To put this ethical conundrum of the Other in the most schematic way possible, here is how the various modes of ethical memory work. In the ethics of remembering one’s own, the simplest and most explicitly conservative mode, we remember our humanity and the inhumanity of others, while we forget our inhumanity and the humanity of others. This is the ethical mode most conducive to war, patriotism, and jingoism, as it reduces our others to the flattest of enemies. The more complex ethics of remembering others operates in two registers, the liberal one where we remember our humanity and the radical one where we remember our inhumanity. In both registers, we remember the humanity of others and forget their inhumanity. The liberal register where we remember our humanity is also conducive to war, although war usually carried out in humanitarian guises, as rescue operations for the good other (which may require us killing, with great regret, the bad other). The more radical version, where we remember our inhumanity, is the driving force behind antiwar feeling, as we worry about the terrible things we can do. And yet there is a level of deception in this radical register, too, for if we also see only the humanity of others, and not their inhumanity, we are not seeing them in the same way we see ourselves. So it is that in the name of the other’s humanity, we consign the other to subordinate, simplified, and secondary status in contrast to our more complex selves. While we are capable of dying and killing, of tragedy and guilt, of the whole panoply of human and inhuman action and feeling, the other is only capable of being killed, perpetually pegged as an object of our seemingly well-intended pity. To avoid simplifying the other, the ethics of recognition demands that we remember our humanity and inhumanity, and that we remember the humanity and inhumanity of others as well. As for what this ethics of recognition asks us to forget — it is the idea that anyone or any nation or any people has a unique claim to humanity, to suffering, to pain, to being the exceptional victim, a claim that almost certainly will lead us down a road to further vengeance enacted in the name of that victim. The fact of the matter is that however many millions may have died during our particular tragedy, millions more have died in other tragedies no less tragic.

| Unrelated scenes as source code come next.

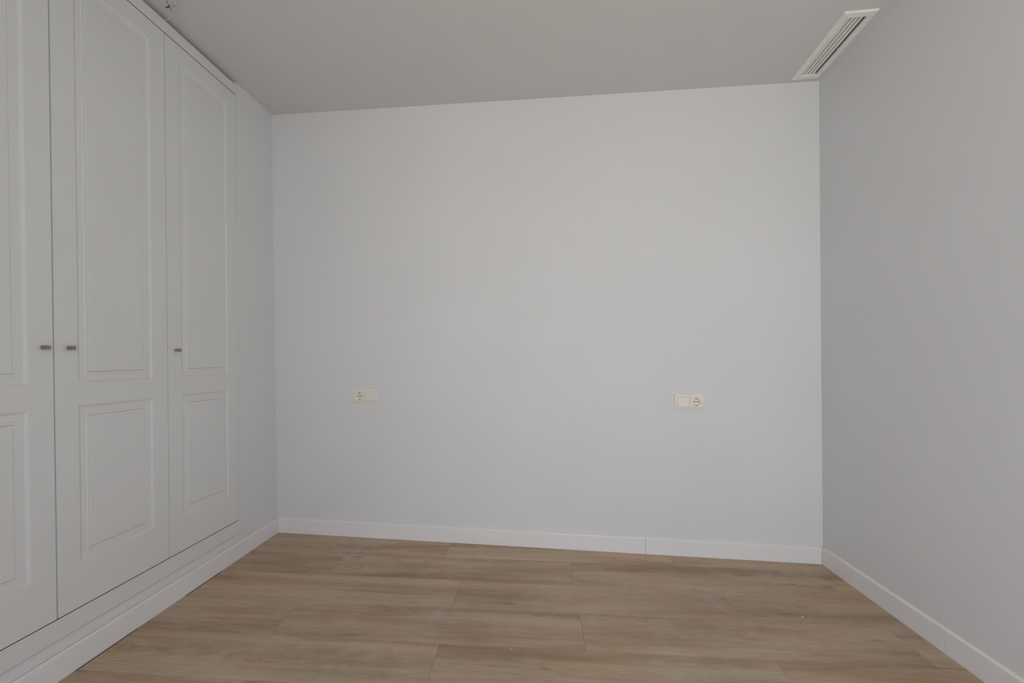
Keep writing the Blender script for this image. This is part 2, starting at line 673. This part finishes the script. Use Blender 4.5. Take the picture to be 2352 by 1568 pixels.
# ------------------------------------------------------------------ built-in wardrobe
wd = tag(empty('built_in_wardrobe', (0, (WD_Y0 + WD_Y1) / 2, RAIL_Z0)),
         'white built-in wardrobe with raised-panel doors along the left wall', 'wardrobe')
ORG = Vector(wd.location)


def wpart(g, name, mat, smooth=False, **kw):
    o = g.build(name, mat, wd, -ORG, smooth, **kw)
    return o


POST_Y = -0.360
DOOR_Z0, DOOR_Z1 = 0.2072, 2.4085
g = MB()
g.box(-0.03, 0.0, POST_Y, WD_Y1, RAIL_Z0, 2.4785)
wpart(g, 'post', M['wardrobe'])
g = MB()
g.box(-0.03, 0.0, WD_Y0, -1.716, RAIL_Z0, 2.4785)
wpart(g, 'post', M['wardrobe'])
g = MB()
g.box(-0.025, 0.0, -1.714, POST_Y - 0.0012, 2.4130, 2.4630)
wpart(g, 'top_rail', M['wardrobe'], bevel=0.0015)
g = MB()
g.loft([[(-0.025, y, 0.2035), (0.0, y, 0.2035), (0.0, y, 0.137), (-0.002, y, 0.1328), (-0.006, y, 0.131), (-0.025, y, 0.131)] for y in (-1.7155, POST_Y)])
wpart(g, 'bottom_rail', M['wardrobe'])
g = MB()
g.box(-0.020, -0.0022, -1.714, POST_Y - 0.0012, DOOR_Z1 + 0.0003, 2.4128)
wpart(g, 'raw_edge_strip', M['raw'])
g = MB()
g.box(-0.020, -0.0022, -1.714, POST_Y - 0.0012, 0.2036, DOOR_Z0 - 0.0003)
wpart(g, 'raw_edge_strip', M['raw'])
# carcass behind the doors
g = MB()
for b in ((-0.62, -0.60, WD_Y0, WD_Y1, 0.14, 2.4795), (-0.60, -0.031, WD_Y1 - 0.018, WD_Y1, 0.14, 2.4795), (-0.60, -0.031, WD_Y0, WD_Y0 + 0.018, 0.14, 2.4795),
          (-0.60, -0.031, WD_Y0 + 0.018, WD_Y1 - 0.018, 0.14, 0.158), (-0.60, -0.031, WD_Y0 + 0.018, WD_Y1 - 0.018, 2.43, 2.448)):
    g.box(*b)
wpart(g, 'carcass', M['dark'], merge=False)

DW = 0.4500
STILE = 0.0735
ZP = [0.0, 0.358 - DOOR_Z0, 0.894 - DOOR_Z0, 0.969 - DOOR_Z0, 2.3345 - DOOR_Z0, DOOR_Z1 - DOOR_Z0]


def door_mesh(w):
    g = MB()
    yy = [0, STILE, w - STILE, w]
    th = 0.020
    for i in range(3):
        for k in range(5):
            if i == 1 and k in (1, 3):
                continue
            g.quad((0, yy[i], ZP[k]), (0, yy[i + 1], ZP[k]), (0, yy[i + 1], ZP[k + 1]), (0, yy[i], ZP[k + 1]))
    h = ZP[-1]
    for i in range(3):
        g.quad((0, yy[i], 0), (-th, yy[i], 0), (-th, yy[i + 1], 0), (0, yy[i + 1], 0))
        g.quad((0, yy[i], h), (0, yy[i + 1], h), (-th, yy[i + 1], h), (-th, yy[i], h))
    for k in range(5):
        g.quad((0, 0, ZP[k]), (0, 0, ZP[k + 1]), (-th, 0, ZP[k + 1]), (-th, 0, ZP[k]))
        g.quad((0, w, ZP[k]), (-th, w, ZP[k]), (-th, w, ZP[k + 1]), (0, w, ZP[k + 1]))
    g.quad((-th, 0, 0), (-th, 0, h), (-th, w, h), (-th, w, 0))
    return g.mesh('door')


MOULD = [(0.0, 0.0), (0.0012, -0.0004), (0.0095, -0.0043), (0.0290, -0.0043), (0.0300, -0.0032), (0.0372, -0.0032), (0.0383, -0.0054), (0.0398, -0.0024), (0.0440, -0.0022)]


def panel_mesh(w, z0, z1, name):
    g = MB()
    rings = []
    for d, x in MOULD:
        y0, y1, a, b = STILE + d, w - STILE - d, z0 + d, z1 - d
        rings.append([(x, y0, a), (x, y1, a), (x, y1, b), (x, y0, b)])
    g.loft(rings, cap=False)
    g.quad(*rings[-1])
    me = g.mesh(name)
    # loft is an open sheet: make it face the room
    bm = bmesh.new()
    bm.from_mesh(me)
    for f in bm.faces:
        f.normal_update()
        if f.normal.x < 0:
            f.normal_flip()
    bm.to_mesh(me)
    bm.free()
    return me


def knob_mesh():
    g = MB()

    def sq(x, ry, rz):
        return [(x, -ry, -rz), (x, ry, -rz), (x, ry, rz), (x, -ry, rz)]
    g.loft([sq(-0.001, 0.0050, 0.0045), sq(0.0035, 0.0050, 0.0045), sq(0.0038, 0.0072, 0.0060), sq(0.0205, 0.0078, 0.0064)])
    return g.mesh('knob', bevel=0.0010)


dm, pu, pd, km = None, None, None, knob_mesh()
doors = [(-0.3620, 0.0022, 'left'), (-0.8120, 0.0022, 'left'), (-1.2635, 0.0022, 'right')]
dw = 0.4468
dm = door_mesh(dw)
p_up = panel_mesh(dw, ZP[3], ZP[4], 'raised_panel')
p_lo = panel_mesh(dw, ZP[1], ZP[2], 'raised_panel')
for (yr_, gp, side), lab in zip(doors, ('door nearest the corner, knob on its left edge', 'middle door with its knob on the left edge', 'door cut off by the picture edge, knob on its right edge')):
    ylow = yr_ - dw
    d = link('door', dm, M['wardrobe'], wd, (-ORG.x, ylow - ORG.y, DOOR_Z0 - ORG.z))
    d['label'] = lab
    link('raised_panel', p_up, M['wardrobe'], d)
    link('raised_panel', p_lo, M['wardrobe'], d)
    ky = 0.0425 if side == 'left' else dw - 0.031
    k = link('knob', km, M['knob'], d, (0, ky, 1.0885 - DOOR_Z0))
    k['label'] = 'small brown metal bar knob'

# ------------------------------------------------------------------ socket plates
PWD, PHT = 0.1510, 0.0830
OPN = [(0.0130, 0.0735), (0.0785, 0.1385)]     # the two openings, from the plate's left
OZ0, OZ1 = 0.0150, 0.0675


def plate_depth(z):
    t = 2 * z / PHT - 1
    return 0.0045 + 0.0060 * (1 - t * t)


def frame_mesh():
    g = MB()
    xs = [0, 0.0015, 0.006, OPN[0][0], OPN[0][1], OPN[1][0], OPN[1][1], PWD - 0.006, PWD - 0.0015, PWD]
    zs = [0, 0.0015, 0.005, 0.010, OZ0, 0.028, 0.0413, 0.054, OZ1, 0.073, 0.078, PHT - 0.0015, PHT]

    def dep(i, k):
        d = plate_depth(zs[k])
        if i in (0, len(xs) - 1) or k in (0, len(zs) - 1):
            d -= 0.0016
        return d
    for i in range(len(xs) - 1):
        for k in range(len(zs) - 1):
            if i in (3, 5) and 4 <= k <= 7:
                continue
            c = [(i, k), (i + 1, k), (i + 1, k + 1), (i, k + 1)]
            g.quad(*[(xs[a] - PWD / 2, -dep(a, b), zs[b] - PHT / 2) for a, b in c])
    # outer and inner side faces
    nx, nz = len(xs), len(zs)
    rim = [(i, 0) for i in range(nx)] + [(nx - 1, k) for k in range(1, nz)] + [(i, nz - 1) for i in range(nx - 2, -1, -1)] + [(0, k) for k in range(nz - 2, 0, -1)]
    for j in range(len(rim)):
        a, b = rim[j], rim[(j + 1) % len(rim)]
        pa, pb = (xs[a[0]] - PWD / 2, zs[a[1]] - PHT / 2), (xs[b[0]] - PWD / 2, zs[b[1]] - PHT / 2)
        g.quad((pa[0], -dep(*a), pa[1]), (pb[0], -dep(*b), pb[1]), (pb[0], 0.0, pb[1]), (pa[0], 0.0, pa[1]))
    for i0 in (3, 5):
        loop = [(i0, k) for k in range(4, 9)] + [(i0 + 1, k) for k in range(8, 3, -1)]
        for j in range(len(loop)):
            a, b = loop[j], loop[(j + 1) % len(loop)]
            pa, pb = (xs[a[0]] - PWD / 2, zs[a[1]] - PHT / 2), (xs[b[0]] - PWD / 2, zs[b[1]] - PHT / 2)
            g.quad((pa[0], -dep(*a), pa[1]), (pb[0], -dep(*b), pb[1]), (pb[0], -0.002, pb[1]), (pa[0], -0.002, pa[1]))
    return g.mesh('frame')


def rocker_mesh(tilt):
    w, h = 0.0592, 0.0513
    g = MB()

    def loop(ix, iz, d):
        x, z = w / 2 - ix, h / 2 - iz
        return [(sx * x, -(d + tilt * sz), sz * z) for sx, sz in ((-1, -1), (1, -1), (1, 1), (-1, 1))]
    g.loft([loop(0, 0, 0.003), loop(0, 0, 0.0098), loop(0.0012, 0.0012, 0.0110)])
    return g.mesh('rocker')


def insert_mesh():
    """square cover with a round dished socket well"""
    w, h, R0 = 0.0597, 0.0517, 0.0200
    N = 48
    g = MB()

    def sqp(a, ix=0.0):
        c, s = math.cos(a), math.sin(a)
        k = min((w / 2 - ix) / max(abs(c), 1e-6), (h / 2 - ix) / max(abs(s), 1e-6))
        return c * k, s * k
    A = [2 * math.pi * (i + 0.5) / N for i in range(N)]
    corner = math.atan2(h, w)
    for cang in (corner, math.pi - corner, math.pi + corner, 2 * math.pi - corner):
        k = min(range(N), key=lambda i: abs(A[i] - cang))
        A[k] = cang
    rings = [[(x, -0.003, z) for x, z in (sqp(a) for a in A)],
             [(x, -0.0098, z) for x, z in (sqp(a) for a in A)],
             [(x, -0.0108, z) for x, z in (sqp(a, 0.001) for a in A)]]
    for r, d in ((R0 + 0.0012, 0.0108), (R0, 0.0102), (R0 - 0.0008, 0.0050), (R0 - 0.0035, 0.0022), (0.006, 0.0018)):
        rings.append([(r * math.cos(a), -d, r * math.sin(a)) for a in A])
    g.loft(rings, cap=False)
    g.f.append(tuple(len(g.v) - N + k for k in range(N)))
    return g.mesh('socket_insert')


def disc(r, d0, d1, n=16):
    g = MB()
    g.loft([[(r * math.cos(2 * math.pi * k / n), -d, r * math.sin(2 * math.pi * k / n)) for k in range(n)] for d in (d0, d1)])
    return g


FM, IM = frame_mesh(), insert_mesh()
HOLE_DISC = disc(0.0030, 0.0015, 0.0028).mesh('pin_hole_disc')  # raised black disc standing for the hole, its shade put in the colour
SCREW = disc(0.0026, 0.0015, 0.0025).mesh('centre_screw')
g = MB()
g.box(-0.0034, 0.0034, -0.0102, -0.003, -0.0016, 0.0016)
CLIP = g.mesh('earth_clip')
g = MB()
g.box(-0.0016, 0.0016, -0.0068, -0.004, -0.0009, 0.0009)
MARK = g.mesh('maker_mark')


def socket_plate(loc, rot, socket_left, label, tilt):
    e = tag(empty('socket_plate', loc, rot), label, 'socket', 'double socket plates on the back wall')
    link('frame', FM, M['ivory'], e, smooth=False)
    cxs = [(a + b) / 2 - PWD / 2 for a, b in OPN]
    cz = (OZ0 + OZ1) / 2 - PHT / 2
    sx, rx = (cxs[0], cxs[1]) if socket_left else (cxs[1], cxs[0])
    s = link('socket_insert', IM, M['ivory'], e, (sx, 0, cz))
    for px in (-0.0095, 0.0095):
        link('pin_hole_disc', HOLE_DISC, M['hole'], s, (px, 0, 0))
    link('centre_screw', SCREW, M['screw'], s)
    for pz in (-0.0182, 0.0182):
        link('earth_clip', CLIP, M['steel'], s, (0, 0, pz))
    r = rocker_mesh(tilt)
    link('rocker', r, M['ivory'], e, (rx, 0, cz))
    link('maker_mark', MARK, M['screw'], e, (PWD / 2 - 0.0125, 0, -PHT / 2 + 0.0065))
    return e


def on_wall(x, z):
    return (x, y_back(x, z), z)


socket_plate(on_wall(0.5565, 0.8338), (0.0192, 0, -0.0543), True, 'ivory double wall plate with its round socket on the left, nearer the wardrobe', 0.0011)
socket_plate(on_wall(2.3655, 0.8274), (0.0082, 0, -0.0543), False, 'ivory double wall plate with its round socket on the right, nearer the right-hand wall', -0.0011)

# ------------------------------------------------------------------ ceiling vent
vz = z_ceil(VC.x, VC.y)
vent = tag(empty('ceiling_vent', (VC.x, VC.y, vz), (0, 0, VROT)), 'long white slatted air vent in the ceiling corner', 'vent')
ow, ol, iw, il = VENT_W / 2, VENT_L / 2, OPEN_W / 2, OPEN_L / 2


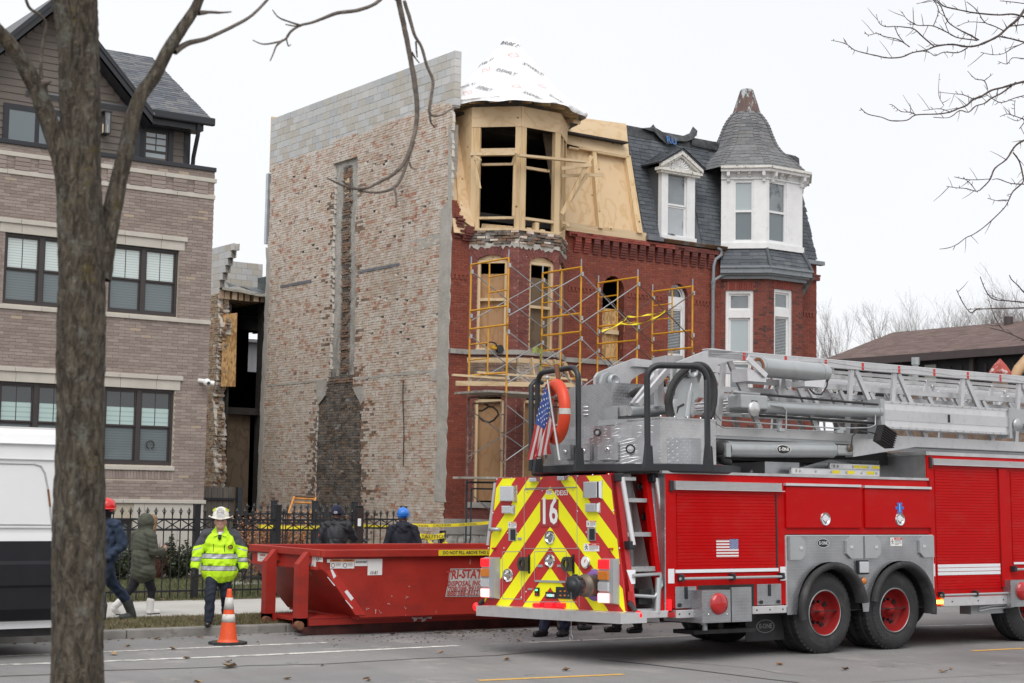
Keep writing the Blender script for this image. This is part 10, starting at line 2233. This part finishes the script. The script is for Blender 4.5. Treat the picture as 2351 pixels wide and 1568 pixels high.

Rithy Panh’s memoir and films foreground this ethics of recognition and make a daring claim: Cambodia belongs in the center of world history because of the humanity and the inhumanity of the Khmer. This is an important claim for two reasons. The first and most obvious reason is simply that the claim moves Cambodia and the Khmer people from margin to center. This is also the less interesting reason, given that making the marginalized more visible leaves the periphery intact for new others to inhabit. The more important reason is the assertion of inhumanity, for the other’s move from margin to center in Western discourse is most often premised on asserting the other’s humanity. By rejecting this sentimental, heartwarming reasoning, Panh’s work affirms the importance, and the difficulty, of grappling with inhumanity, both the inhumanity of the West and the inhumanity of its others (which is to say, from the perspectives of those others, us). The face of the Other is thus, even in its name, a misnomer. It tempts us to pity others, to see only the singular face of their suffering. In reality, the Other always has at least two faces, human and inhuman.

These two faces are both evident in one picture on the walls of S-21, on a second-floor exhibition room, where Duch is shown at trial. There is his face, but it has been defaced. Visitors have scrawled insults and obscenities over it. He is only a man, perhaps one of exceptional ability but not an alien, and they do not like what they see, precisely because he looks no different than us. His resemblance to us and our resemblance to him causes fear, which is why some visitors deface him. An ethics of recognition would prevent us from defacing him, from misrecognizing him as the devil incarnate, for the resemblance to the human is what we must remember if we hope not to repeat atrocities. Ethics is optics, and it demands that we see how Duch is man, human and inhuman. We must continue to look at the horrors done by humans like him if we are to learn anything, if we are to imagine not just a hopeful utopian future but also an alternate dystopian one where, if the Khmer Rouge had succeeded, Duch would not be a devil but an angel. This would force us to ask whether those we imagine as angels today are not simply triumphant devils who have written their own stories, in the manner of so many bomb-launching bureaucrats and elected officials with ghostwritten memoirs.